All the data should be repeated exactly. Any image in it is left out.
— Begin DATA BLOCK —
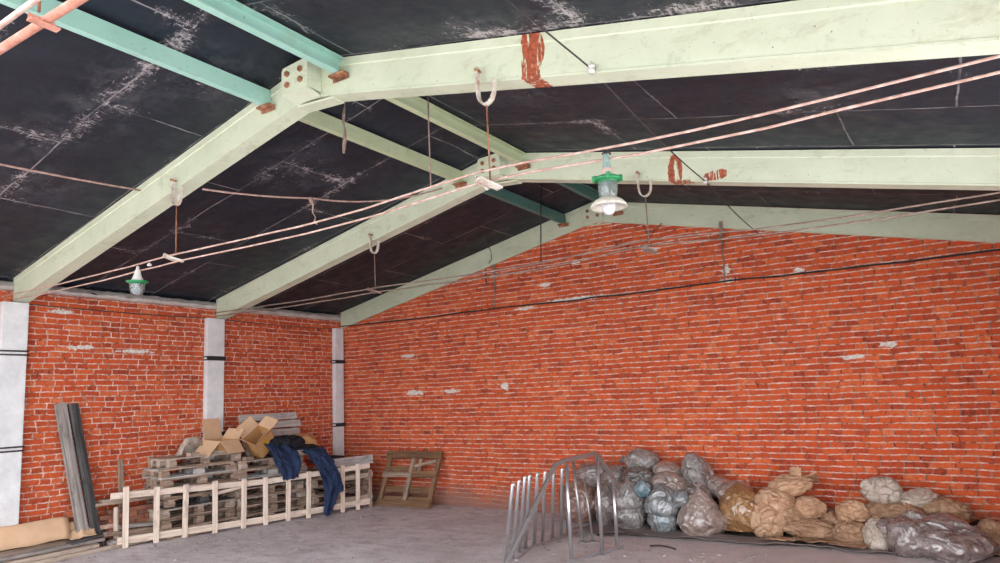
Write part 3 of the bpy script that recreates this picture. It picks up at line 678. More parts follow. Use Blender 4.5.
# tall dark planks leaning on the wall
o = MB().board((.30, -4.97, 0.0), (.05, -5.26, 2.00), .15, .04, (1, 0, .12), 6, .012, .02).build('leaning_plank', 'grey'); tag(o, 'tall weathered grey plank leaning on the brick wall, beside the first concrete column', 'plank', 'tall planks leaning on the wall')
o = MB().board((.29, -4.805, 0.0), (.045, -5.095, 1.99), .125, .05, (1, 0, .12), 6, .010, .02).build('leaning_plank', 'darkwood'); tag(o, 'tall blackened plank leaning on the wall tight against the grey one', 'plank', 'tall planks leaning on the wall')
o = MB().board((.27, -4.72, 0.0), (.045, -4.93, 1.02), .025, .02, (1, 0, 0), 5, .015).build('leaning_stick', 'plank'); tag(o, 'thin pale stick leaning on the wall beside the tall dark planks', 'stick')
o = MB().board((.40, -4.00, 0.0), (.05, -3.97, 1.16), .07, .05, (1, 0, 0), 4, .01, .01).build('leaning_post', 'greybrown'); tag(o, 'brown timber post leaning on the wall at the end of the pallet stack', 'post')
o = MB().board((.26, -4.46, 0.0), (.05, -4.42, 1.16), .07, .03, (1, 0, 0), 3, .01, .01).build('leaning_stake', 'greybrown'); tag(o, 'short brown stake leaning on the wall above the piled planks', 'stake')
# loose bricks in a rough wall-side pile
br = MB().box((-.115, -.055, -.030), (.115, .055, .030), .008).build('loose_brick', 'redbrick')
first = True
rb = random.Random(3)
for row in range(8):
    for col in range(3):
        o = br if first else br.copy()
        if not first: COL.objects.link(o)
        first = False
        o.location = (.20 + rb.uniform(-.035, .035), -4.66 + (col + .5 * (row % 2)) * .255 + rb.uniform(-.012, .012), .0315 + row * .062)
        o.rotation_euler = (0, 0, PI/2 + rb.uniform(-.10, .10))
        tag(o, 'old red brick in the low pile behind the end of the pine rack', 'brick', 'loose bricks piled behind the rack')
rp_ = random.Random(11)
labs = ['split log-like board', 'short grey board', 'short brown board', 'broken brown board', 'pale offcut', 'grey offcut', 'dark offcut']
PK = [((.45, -4.75, .03), (.5, -3.95, .05), .13, .05, 'greybrown', 'short brown board lying on the floor just behind the rack'),
      ((.42, -4.72, .085), (.46, -4.02, .10), .12, .05, 'grey', 'short grey board lying on the brown board behind the rack'),
      ((.41, -4.65, .14), (.44, -4.15, .145), .11, .05, 'greybrown', 'split board on top of the boards behind the rack'),
      ((.18, -4.85, .59), (.22, -3.95, .59), .20, .04, 'greybrown', 'wide brown board laid along the top of the brick pile'),
      ((.20, -4.75, .63), (.26, -4.1, .63), .16, .035, 'plank', 'paler board lying on the wide board over the brick pile'),
      ((.24, -4.62, .665), (.28, -4.25, .665), .12, .03, 'plank', 'small offcut lying topmost over the brick pile'),
      ((.38, -4.78, .20), (.44, -4.02, .17), .10, .05, 'greybrown', 'tilted brown board leaning across the split board behind the rack'),
      ((.37, -4.62, .27), (.42, -4.05, .235), .11, .05, 'grey', 'tilted grey board topmost of the boards lying behind the rack'),
      ((.36, -4.60, .02), (.37, -4.62, .52), .07, .03, 'plank', 'short upright board standing before the loose bricks')]
for a, b_, w_, t_, m, lab in PK:
    tag(MB().board(a, b_, w_, t_, (0, 0, 1), 4, .006, .03).build('scrap_board', m), lab, 'board', 'scrap boards behind the rack')
# timber and cardboard in the near corner
LP = [((.62, -6.6, .03), (.46, -4.74, .03), .10, .055, 'plank', 'pale sawn beam lying on the floor, farthest out from the wall'),
      ((.47, -6.6, .025), (.36, -4.9, .025), .13, .05, 'greybrown', 'brown beam lying on the floor under the grey planks'),
      ((.56, -6.6, .085), (.42, -4.90, .085), .14, .05, 'plank', 'pale split plank lying on the two floor beams'),
      ((.44, -6.6, .135), (.34, -4.78, .14), .16, .04, 'grey', 'long grey plank lying next to the pale split plank'),
      ((.30, -6.6, .03), (.16, -5.15, .03), .15, .06, 'darkwood', 'dark plank lying on the floor close to the wall'),
      ((.27, -6.6, .10), (.16, -5.2, .10), .20, .07, 'darkwood', 'dark plank stacked on the other dark plank by the wall'),
      ((.22, -6.5, .17), (.14, -5.10, .17), .20, .06, 'greybrown', 'brown plank under the folded cardboard sheet'),
      ((.19, -6.4, .24), (.13, -5.12, .24), .18, .06, 'greybrown', 'brown plank against the wall behind the folded cardboard sheet')]
for a, b_, w_, t_, m, lab in LP:
    tag(MB().board(a, b_, w_, t_, (0, 0, 1), 7, .008, .02).build('timber_plank', m), lab, 'plank', 'timber lying along the wall in the near corner')
def sheet(name, fn, nu, nv, th, mat, lab, cat, parent=None):
    o = MB().grid(fn, nu, nv, th).build(name, mat, parent)
    return tag(o, lab, cat) if parent is None else o
def cs(u, v):
    y = -6.45 + 1.25 * u; x = .345 - .26 * v; z = .225 + .26 * math.sin(v * 1.9) ** .8 if v > 0 else .225
    y += .05 * v
    return (x + .015 * noise.noise(V((u * 3, v * 2, 1))), y, z + .02 * noise.noise(V((u * 4, v * 3, 2))))
sheet('cardboard_sheet', cs, 18, 10, .006, 'card_pale', 'large folded cardboard sheet lying on the timber by the first concrete column', 'cardboard')
def cs2(u, v):
    y = -5.20 + .34 * u; x = .36 - .22 * v
    return (x, y, .215 + .20 * v - .05 * u * v + .05 * noise.noise(V((u * 5, v * 4, 8))) + .02 * noise.noise(V((u * 14, v * 11, 8))))
sheet('crumpled_cardboard', cs2, 14, 12, .008, 'card_pale', 'crumpled piece of cardboard between the folded sheet and the leaning planks', 'cardboard')
tag(MB().board((.40, -5.22, .17), (.28, -4.72, .19), .13, .03, (0, 0, 1), 4, .006, .03).build('scrap_board', 'darkwood'), 'dark board lying at the foot of the tall leaning planks', 'board')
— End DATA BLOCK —
* _SOLUTION TO THE PROBLEM_:
Write part 3 of the bpy script that recreates this picture. It picks up at line 678. More parts follow. Use Blender 4.5.
# tall dark planks leaning on the wall
o = MB().board((.30, -4.97, 0.0), (.05, -5.26, 2.00), .15, .04, (1, 0, .12), 6, .012, .02).build('leaning_plank', 'grey'); tag(o, 'tall weathered grey plank leaning on the brick wall, beside the first concrete column', 'plank', 'tall planks leaning on the wall')
o = MB().board((.29, -4.805, 0.0), (.045, -5.095, 1.99), .125, .05, (1, 0, .12), 6, .010, .02).build('leaning_plank', 'darkwood'); tag(o, 'tall blackened plank leaning on the wall tight against the grey one', 'plank', 'tall planks leaning on the wall')
o = MB().board((.27, -4.72, 0.0), (.045, -4.93, 1.02), .025, .02, (1, 0, 0), 5, .015).build('leaning_stick', 'plank'); tag(o, 'thin pale stick leaning on the wall beside the tall dark planks', 'stick')
o = MB().board((.40, -4.00, 0.0), (.05, -3.97, 1.16), .07, .05, (1, 0, 0), 4, .01, .01).build('leaning_post', 'greybrown'); tag(o, 'brown timber post leaning on the wall at the end of the pallet stack', 'post')
o = MB().board((.26, -4.46, 0.0), (.05, -4.42, 1.16), .07, .03, (1, 0, 0), 3, .01, .01).build('leaning_stake', 'greybrown'); tag(o, 'short brown stake leaning on the wall above the piled planks', 'stake')
# loose bricks in a rough wall-side pile
br = MB().box((-.115, -.055, -.030), (.115, .055, .030), .008).build('loose_brick', 'redbrick')
first = True
rb = random.Random(3)
for row in range(8):
    for col in range(3):
        o = br if first else br.copy()
        if not first: COL.objects.link(o)
        first = False
        o.location = (.20 + rb.uniform(-.035, .035), -4.66 + (col + .5 * (row % 2)) * .255 + rb.uniform(-.012, .012), .0315 + row * .062)
        o.rotation_euler = (0, 0, PI/2 + rb.uniform(-.10, .10))
        tag(o, 'old red brick in the low pile behind the end of the pine rack', 'brick', 'loose bricks piled behind the rack')
rp_ = random.Random(11)
labs = ['split log-like board', 'short grey board', 'short brown board', 'broken brown board', 'pale offcut', 'grey offcut', 'dark offcut']
PK = [((.45, -4.75, .03), (.5, -3.95, .05), .13, .05, 'greybrown', 'short brown board lying on the floor just behind the rack'),
      ((.42, -4.72, .085), (.46, -4.02, .10), .12, .05, 'grey', 'short grey board lying on the brown board behind the rack'),
      ((.41, -4.65, .14), (.44, -4.15, .145), .11, .05, 'greybrown', 'split board on top of the boards behind the rack'),
      ((.18, -4.85, .59), (.22, -3.95, .59), .20, .04, 'greybrown', 'wide brown board laid along the top of the brick pile'),
      ((.20, -4.75, .63), (.26, -4.1, .63), .16, .035, 'plank', 'paler board lying on the wide board over the brick pile'),
      ((.24, -4.62, .665), (.28, -4.25, .665), .12, .03, 'plank', 'small offcut lying topmost over the brick pile'),
      ((.38, -4.78, .20), (.44, -4.02, .17), .10, .05, 'greybrown', 'tilted brown board leaning across the split board behind the rack'),
      ((.37, -4.62, .27), (.42, -4.05, .235), .11, .05, 'grey', 'tilted grey board topmost of the boards lying behind the rack'),
      ((.36, -4.60, .02), (.37, -4.62, .52), .07, .03, 'plank', 'short upright board standing before the loose bricks')]
for a, b_, w_, t_, m, lab in PK:
    tag(MB().board(a, b_, w_, t_, (0, 0, 1), 4, .006, .03).build('scrap_board', m), lab, 'board', 'scrap boards behind the rack')
# timber and cardboard in the near corner
LP = [((.62, -6.6, .03), (.46, -4.74, .03), .10, .055, 'plank', 'pale sawn beam lying on the floor, farthest out from the wall'),
      ((.47, -6.6, .025), (.36, -4.9, .025), .13, .05, 'greybrown', 'brown beam lying on the floor under the grey planks'),
      ((.56, -6.6, .085), (.42, -4.90, .085), .14, .05, 'plank', 'pale split plank lying on the two floor beams'),
      ((.44, -6.6, .135), (.34, -4.78, .14), .16, .04, 'grey', 'long grey plank lying next to the pale split plank'),
      ((.30, -6.6, .03), (.16, -5.15, .03), .15, .06, 'darkwood', 'dark plank lying on the floor close to the wall'),
      ((.27, -6.6, .10), (.16, -5.2, .10), .20, .07, 'darkwood', 'dark plank stacked on the other dark plank by the wall'),
      ((.22, -6.5, .17), (.14, -5.10, .17), .20, .06, 'greybrown', 'brown plank under the folded cardboard sheet'),
      ((.19, -6.4, .24), (.13, -5.12, .24), .18, .06, 'greybrown', 'brown plank against the wall behind the folded cardboard sheet')]
for a, b_, w_, t_, m, lab in LP:
    tag(MB().board(a, b_, w_, t_, (0, 0, 1), 7, .008, .02).build('timber_plank', m), lab, 'plank', 'timber lying along the wall in the near corner')
def sheet(name, fn, nu, nv, th, mat, lab, cat, parent=None):
    o = MB().grid(fn, nu, nv, th).build(name, mat, parent)
    return tag(o, lab, cat) if parent is None else o
def cs(u, v):
    y = -6.45 + 1.25 * u; x = .345 - .26 * v; z = .225 + .26 * math.sin(v * 1.9) ** .8 if v > 0 else .225
    y += .05 * v
    return (x + .015 * noise.noise(V((u * 3, v * 2, 1))), y, z + .02 * noise.noise(V((u * 4, v * 3, 2))))
sheet('cardboard_sheet', cs, 18, 10, .006, 'card_pale', 'large folded cardboard sheet lying on the timber by the first concrete column', 'cardboard')
def cs2(u, v):
    y = -5.20 + .34 * u; x = .36 - .22 * v
    return (x, y, .215 + .20 * v - .05 * u * v + .05 * noise.noise(V((u * 5, v * 4, 8))) + .02 * noise.noise(V((u * 14, v * 11, 8))))
sheet('crumpled_cardboard', cs2, 14, 12, .008, 'card_pale', 'crumpled piece of cardboard between the folded sheet and the leaning planks', 'cardboard')
tag(MB().board((.40, -5.22, .17), (.28, -4.72, .19), .13, .03, (0, 0, 1), 4, .006, .03).build('scrap_board', 'darkwood'), 'dark board lying at the foot of the tall leaning planks', 'board')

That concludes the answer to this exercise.